Auch beim Thema Verschlüsselung setzen die Drei sich von der Union ab: Statt Hintertüren für Ermittler wollen sie ein "Recht auf Verschlüsselung". Um dieses mit Leben zu füllen, sollen Behörden "die Möglichkeit echter verschlüsselter Kommunikation" anbieten – also ein System mit Ende-zu-Ende-Verschlüsselung anstelle der für Ermittler mitlesbaren De-Mail. "Maßnahmen zum Scannen privater Kommunikation", wie die EU-Kommission sie plant, lehnt die Ampel ab.

Auch beim Thema Sicherheitslücken folgt die Ampel den Forderungen von Organisationen wie dem Chaos Computer Club: Ermittler und Nachrichtendienste sollen keine Lücken mehr zurückhalten dürfen, sondern diese dem Bundesamt für Sicherheit in der Informationstechnik melden. Dieses soll sich "immer um die schnellstmögliche Schließung bemühen". Der Gesellschaft für Freiheitsrechte geht das nicht weit genug: Es müsse auch verboten werden, dass Behörden private Unternehmen als Hacker beauftragen – wie beim Pegasus-Trojaner.

Anders als die alte Bundesregierung will die Ampel der Bundespolizei nicht erlauben, Smartphones und Computer mit Staatstrojanern zu infiltrieren – zumindest "solange der Schutz des Kernbereichs privater Lebensgestaltung nicht sichergestellt ist". Das Trio geht aber nicht so weit, BND und Verfassungsschutz die Staatstrojaner wieder aus der Hand zu nehmen.

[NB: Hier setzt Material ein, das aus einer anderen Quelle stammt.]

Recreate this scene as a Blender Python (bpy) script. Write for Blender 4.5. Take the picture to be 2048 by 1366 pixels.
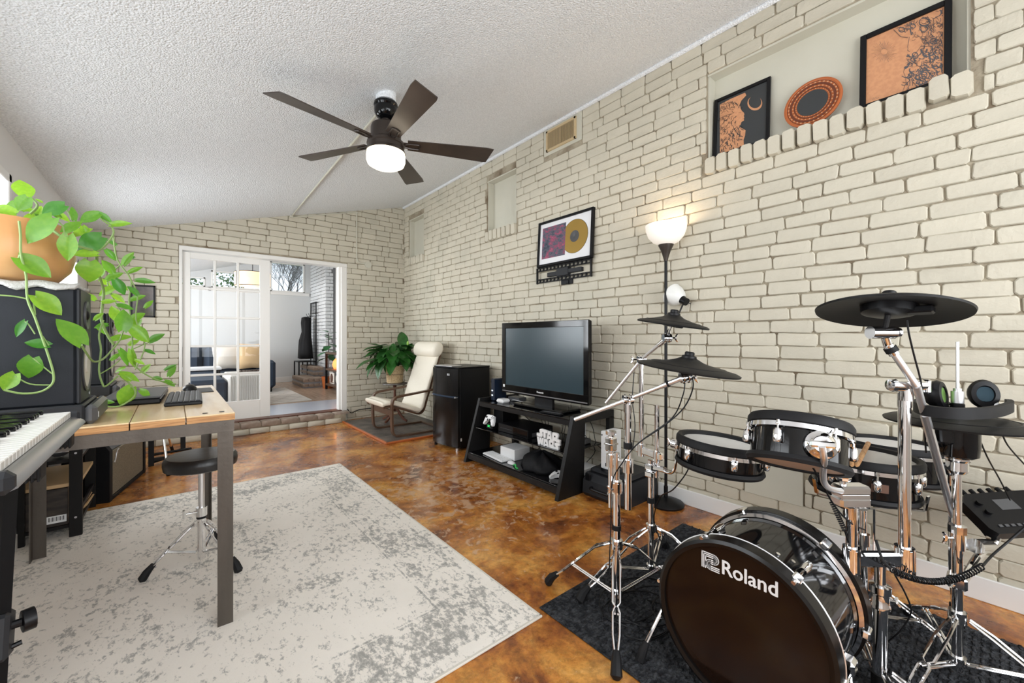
import bpy, bmesh, math, random
from mathutils import Vector as V, Matrix as M
D = bpy.data
for o in list(D.objects): D.objects.remove(o)
SC = bpy.context.scene
COL = SC.collection
PI = math.pi
rnd = random.Random(7)
# ------------------------------------------------------------------ camera, world, lights
CAMH = 1.17
cam = D.cameras.new('camera'); co = D.objects.new('camera', cam); COL.objects.link(co)
cam.sensor_fit = 'HORIZONTAL'; cam.sensor_width = 36.0; cam.lens = 36.0 * 814 / 2048
cam.shift_y = -8 / 2048; cam.clip_start = 0.02; cam.clip_end = 200
co.location = (0, 0, CAMH); co.rotation_euler = (PI / 2, 0, -math.atan2(.6404, .7680))
SC.camera = co
SC.view_settings.view_transform = 'Standard'; SC.view_settings.look = 'None'
SC.view_settings.gamma = 1; SC.view_settings.use_curve_mapping = False
SC.view_settings.exposure = 0.33
W = D.worlds.new('world'); SC.world = W; W.use_nodes = True
bg = W.node_tree.nodes['Background']; bg.inputs[0].default_value = (.80, .90, 1, 1); bg.inputs[1].default_value = 1.15

def area(name, loc, rot, sx, sy, watts, col=(1, 1, 1), spread=PI):
    l = D.lights.new(name, 'AREA'); l.shape = 'RECTANGLE'; l.size = sx; l.size_y = sy; l.energy = watts; l.color = col; l.spread = spread
    o = D.objects.new(name, l); COL.objects.link(o); o.location = loc; o.rotation_euler = rot
    return o
def point(name, loc, watts, col, r=.05):
    l = D.lights.new(name, 'POINT'); l.energy = watts; l.color = col; l.shadow_soft_size = r
    o = D.objects.new(name, l); COL.objects.link(o); o.location = loc; return o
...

Auch von der umstrittenen und derzeit ausgesetzten Vorratsdatenspeicherung verabschiedet sich die Ampel nicht komplett. Sie will sie aber so entschärfen, "dass Daten rechtssicher anlassbezogen und durch richterlichen Beschluss gespeichert werden können". Provider könnten also künftig vermutlich die Masse an Verbindungsdaten wieder löschen, sobald sie diese nicht mehr für Abrechnungszwecke benötigen, und müssten nur Daten Einzelner auf Zuruf von Ermittlern länger speichern ("Quick Freeze"-Konzept).

Kombinieren will die Ampel dieses System mit einer neuen "Login-Falle", die vom SPD-nahen Verein D64 vorgeschlagen wurde. Dabei sollen Betreiber sozialer Netzwerke auf Wunsch der Polizei die IP-Adresse von Verdächtigen übermitteln, sobald diese sich erneut einloggen. Ermittler könnten dann mithilfe der Provider an Namen und Anschrift kommen.

Ein Erfolg vor allem der Grünen ist die Aussage im Koalitionsvertrag, dass der Bund künftig Software "in der Regel" als Open Source in Auftrag geben soll – ein Bekenntnis, das Schlupflöcher offen lässt, aber ein großer Fortschritt ist im Vergleich zum letzten Koalitionsvertrag von Union und SPD, wo das Thema Open Source nicht einmal erwähnt wurde.